TASK —
Starting at the line containing "What Blender Python", please quote every line up to and including the line containing "return np.array([(u-600.0)/F*Y, Y, EYE+(HORV-v)/F*Y])", exactly, and nothing beyond.
-- Start TASK MATERIAL --
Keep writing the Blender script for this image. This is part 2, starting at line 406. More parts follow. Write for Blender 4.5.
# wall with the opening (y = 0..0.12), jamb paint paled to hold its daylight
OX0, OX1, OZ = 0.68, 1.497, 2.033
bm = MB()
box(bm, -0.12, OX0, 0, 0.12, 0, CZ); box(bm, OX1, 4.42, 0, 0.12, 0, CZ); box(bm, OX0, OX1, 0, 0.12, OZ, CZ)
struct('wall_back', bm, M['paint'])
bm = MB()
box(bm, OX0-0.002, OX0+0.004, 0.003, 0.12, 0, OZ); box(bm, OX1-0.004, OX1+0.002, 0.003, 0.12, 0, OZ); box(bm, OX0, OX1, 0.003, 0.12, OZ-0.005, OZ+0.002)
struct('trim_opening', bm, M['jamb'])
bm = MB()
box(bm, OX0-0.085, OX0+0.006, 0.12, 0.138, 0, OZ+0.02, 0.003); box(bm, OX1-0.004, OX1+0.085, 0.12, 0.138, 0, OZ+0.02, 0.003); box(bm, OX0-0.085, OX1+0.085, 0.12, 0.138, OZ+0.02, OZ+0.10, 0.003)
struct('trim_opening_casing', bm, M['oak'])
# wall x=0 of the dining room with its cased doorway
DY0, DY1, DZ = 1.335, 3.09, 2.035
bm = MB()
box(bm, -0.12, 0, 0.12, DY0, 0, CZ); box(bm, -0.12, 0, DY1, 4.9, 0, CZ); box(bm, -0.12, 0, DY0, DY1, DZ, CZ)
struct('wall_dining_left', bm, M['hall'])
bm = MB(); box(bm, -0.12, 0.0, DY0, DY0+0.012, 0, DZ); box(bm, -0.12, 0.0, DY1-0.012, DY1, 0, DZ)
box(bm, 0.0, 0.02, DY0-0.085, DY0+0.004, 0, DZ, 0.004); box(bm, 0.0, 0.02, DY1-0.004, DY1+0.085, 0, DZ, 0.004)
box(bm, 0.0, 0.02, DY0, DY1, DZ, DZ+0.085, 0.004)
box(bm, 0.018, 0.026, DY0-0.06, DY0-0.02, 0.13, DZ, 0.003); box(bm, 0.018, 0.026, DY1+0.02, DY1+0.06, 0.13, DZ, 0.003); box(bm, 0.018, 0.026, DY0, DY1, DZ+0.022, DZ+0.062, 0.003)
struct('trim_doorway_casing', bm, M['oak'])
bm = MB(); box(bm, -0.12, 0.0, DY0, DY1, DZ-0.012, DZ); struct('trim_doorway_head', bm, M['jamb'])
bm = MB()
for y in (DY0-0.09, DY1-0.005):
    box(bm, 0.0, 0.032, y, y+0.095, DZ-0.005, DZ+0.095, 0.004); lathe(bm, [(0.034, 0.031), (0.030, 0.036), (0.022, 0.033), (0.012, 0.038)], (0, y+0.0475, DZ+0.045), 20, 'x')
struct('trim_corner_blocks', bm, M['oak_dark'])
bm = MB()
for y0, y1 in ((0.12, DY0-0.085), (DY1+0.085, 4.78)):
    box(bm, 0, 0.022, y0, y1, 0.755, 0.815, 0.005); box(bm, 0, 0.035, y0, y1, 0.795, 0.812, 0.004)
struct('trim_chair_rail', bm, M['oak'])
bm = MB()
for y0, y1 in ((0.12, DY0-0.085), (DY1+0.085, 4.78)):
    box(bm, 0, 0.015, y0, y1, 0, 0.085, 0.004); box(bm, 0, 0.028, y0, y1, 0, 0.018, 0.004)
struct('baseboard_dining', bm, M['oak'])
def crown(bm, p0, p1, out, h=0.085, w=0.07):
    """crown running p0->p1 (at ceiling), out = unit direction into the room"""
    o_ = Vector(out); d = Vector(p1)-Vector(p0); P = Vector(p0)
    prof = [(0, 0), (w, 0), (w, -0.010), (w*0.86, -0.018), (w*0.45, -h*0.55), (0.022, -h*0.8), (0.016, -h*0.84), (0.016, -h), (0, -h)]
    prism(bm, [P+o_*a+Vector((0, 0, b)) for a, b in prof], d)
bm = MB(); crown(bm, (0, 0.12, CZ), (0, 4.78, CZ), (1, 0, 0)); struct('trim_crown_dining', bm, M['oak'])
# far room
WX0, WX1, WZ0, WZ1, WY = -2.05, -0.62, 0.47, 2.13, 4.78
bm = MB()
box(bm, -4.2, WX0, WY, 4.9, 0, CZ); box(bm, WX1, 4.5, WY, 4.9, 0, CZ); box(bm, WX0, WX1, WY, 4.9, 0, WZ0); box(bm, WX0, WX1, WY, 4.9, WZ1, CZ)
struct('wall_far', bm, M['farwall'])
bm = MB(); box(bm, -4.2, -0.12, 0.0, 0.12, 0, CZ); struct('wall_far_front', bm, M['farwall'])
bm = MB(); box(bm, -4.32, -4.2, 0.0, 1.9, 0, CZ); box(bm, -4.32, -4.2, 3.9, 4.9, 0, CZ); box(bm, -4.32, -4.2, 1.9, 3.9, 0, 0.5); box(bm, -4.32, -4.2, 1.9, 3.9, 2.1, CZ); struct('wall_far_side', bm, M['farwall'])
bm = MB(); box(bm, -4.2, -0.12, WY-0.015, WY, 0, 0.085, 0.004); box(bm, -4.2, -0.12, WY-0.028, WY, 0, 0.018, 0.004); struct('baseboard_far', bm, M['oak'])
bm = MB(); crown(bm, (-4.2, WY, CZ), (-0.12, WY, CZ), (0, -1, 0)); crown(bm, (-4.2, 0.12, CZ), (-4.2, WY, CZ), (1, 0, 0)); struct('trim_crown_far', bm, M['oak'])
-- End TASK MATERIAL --
-- Start TASK MATERIAL --
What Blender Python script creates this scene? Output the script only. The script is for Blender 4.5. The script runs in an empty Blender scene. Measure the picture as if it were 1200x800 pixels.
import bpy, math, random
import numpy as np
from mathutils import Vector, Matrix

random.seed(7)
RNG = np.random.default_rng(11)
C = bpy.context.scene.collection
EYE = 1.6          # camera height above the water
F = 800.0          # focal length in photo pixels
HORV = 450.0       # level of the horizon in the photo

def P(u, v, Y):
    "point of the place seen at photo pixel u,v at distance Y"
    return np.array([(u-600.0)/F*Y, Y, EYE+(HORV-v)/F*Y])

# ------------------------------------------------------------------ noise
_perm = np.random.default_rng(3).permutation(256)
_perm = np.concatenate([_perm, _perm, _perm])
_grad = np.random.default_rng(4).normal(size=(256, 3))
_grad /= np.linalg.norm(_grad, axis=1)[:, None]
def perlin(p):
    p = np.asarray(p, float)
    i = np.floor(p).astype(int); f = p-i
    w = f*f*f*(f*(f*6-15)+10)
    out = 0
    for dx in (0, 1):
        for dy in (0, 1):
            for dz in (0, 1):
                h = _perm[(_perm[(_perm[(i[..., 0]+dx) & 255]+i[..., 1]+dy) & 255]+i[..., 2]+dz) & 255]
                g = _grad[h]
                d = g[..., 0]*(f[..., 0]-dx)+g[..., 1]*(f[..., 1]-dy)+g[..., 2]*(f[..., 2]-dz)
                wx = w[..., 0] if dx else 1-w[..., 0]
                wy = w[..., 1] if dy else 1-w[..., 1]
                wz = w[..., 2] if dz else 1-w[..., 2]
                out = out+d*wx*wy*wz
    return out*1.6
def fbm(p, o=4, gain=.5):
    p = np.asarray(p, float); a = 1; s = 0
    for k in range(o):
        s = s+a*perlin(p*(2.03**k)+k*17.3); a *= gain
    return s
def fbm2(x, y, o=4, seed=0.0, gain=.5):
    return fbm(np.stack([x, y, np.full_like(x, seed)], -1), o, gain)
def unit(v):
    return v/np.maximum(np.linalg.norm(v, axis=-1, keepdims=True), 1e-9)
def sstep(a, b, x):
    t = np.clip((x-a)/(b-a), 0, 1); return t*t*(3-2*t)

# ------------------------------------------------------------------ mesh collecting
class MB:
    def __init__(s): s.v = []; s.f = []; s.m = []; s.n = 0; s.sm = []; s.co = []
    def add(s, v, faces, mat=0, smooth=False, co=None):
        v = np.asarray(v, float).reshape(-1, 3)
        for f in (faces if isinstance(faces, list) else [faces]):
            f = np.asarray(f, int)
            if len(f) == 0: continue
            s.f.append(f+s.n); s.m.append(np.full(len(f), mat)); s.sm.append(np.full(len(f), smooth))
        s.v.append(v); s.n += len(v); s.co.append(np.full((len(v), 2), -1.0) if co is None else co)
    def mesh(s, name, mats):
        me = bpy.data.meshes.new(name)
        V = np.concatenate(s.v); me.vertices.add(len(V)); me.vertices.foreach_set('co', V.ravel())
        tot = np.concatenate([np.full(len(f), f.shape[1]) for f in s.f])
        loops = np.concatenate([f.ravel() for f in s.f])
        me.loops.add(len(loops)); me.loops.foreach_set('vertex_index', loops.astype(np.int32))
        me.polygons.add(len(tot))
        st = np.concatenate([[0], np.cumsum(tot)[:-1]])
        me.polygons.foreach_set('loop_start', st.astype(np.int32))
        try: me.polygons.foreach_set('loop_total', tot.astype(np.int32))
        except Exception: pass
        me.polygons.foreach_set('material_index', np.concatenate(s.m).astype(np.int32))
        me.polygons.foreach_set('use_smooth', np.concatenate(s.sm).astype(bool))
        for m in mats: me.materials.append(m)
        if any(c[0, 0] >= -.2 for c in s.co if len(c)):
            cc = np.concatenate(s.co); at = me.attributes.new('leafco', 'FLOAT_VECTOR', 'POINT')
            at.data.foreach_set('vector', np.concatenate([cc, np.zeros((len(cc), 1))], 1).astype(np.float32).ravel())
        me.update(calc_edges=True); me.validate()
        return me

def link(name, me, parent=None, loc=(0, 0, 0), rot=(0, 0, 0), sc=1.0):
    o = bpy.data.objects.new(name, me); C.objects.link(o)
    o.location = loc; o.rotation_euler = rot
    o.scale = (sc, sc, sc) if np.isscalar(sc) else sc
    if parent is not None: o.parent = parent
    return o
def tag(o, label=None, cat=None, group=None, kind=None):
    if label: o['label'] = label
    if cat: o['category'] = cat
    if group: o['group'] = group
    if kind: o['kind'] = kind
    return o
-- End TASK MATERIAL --
FINISHED TASK —
What Blender Python script creates this scene? Output the script only. The script is for Blender 4.5. The script runs in an empty Blender scene. Measure the picture as if it were 1200x800 pixels.
import bpy, math, random
import numpy as np
from mathutils import Vector, Matrix

random.seed(7)
RNG = np.random.default_rng(11)
C = bpy.context.scene.collection
EYE = 1.6          # camera height above the water
F = 800.0          # focal length in photo pixels
HORV = 450.0       # level of the horizon in the photo

def P(u, v, Y):
    "point of the place seen at photo pixel u,v at distance Y"
    return np.array([(u-600.0)/F*Y, Y, EYE+(HORV-v)/F*Y])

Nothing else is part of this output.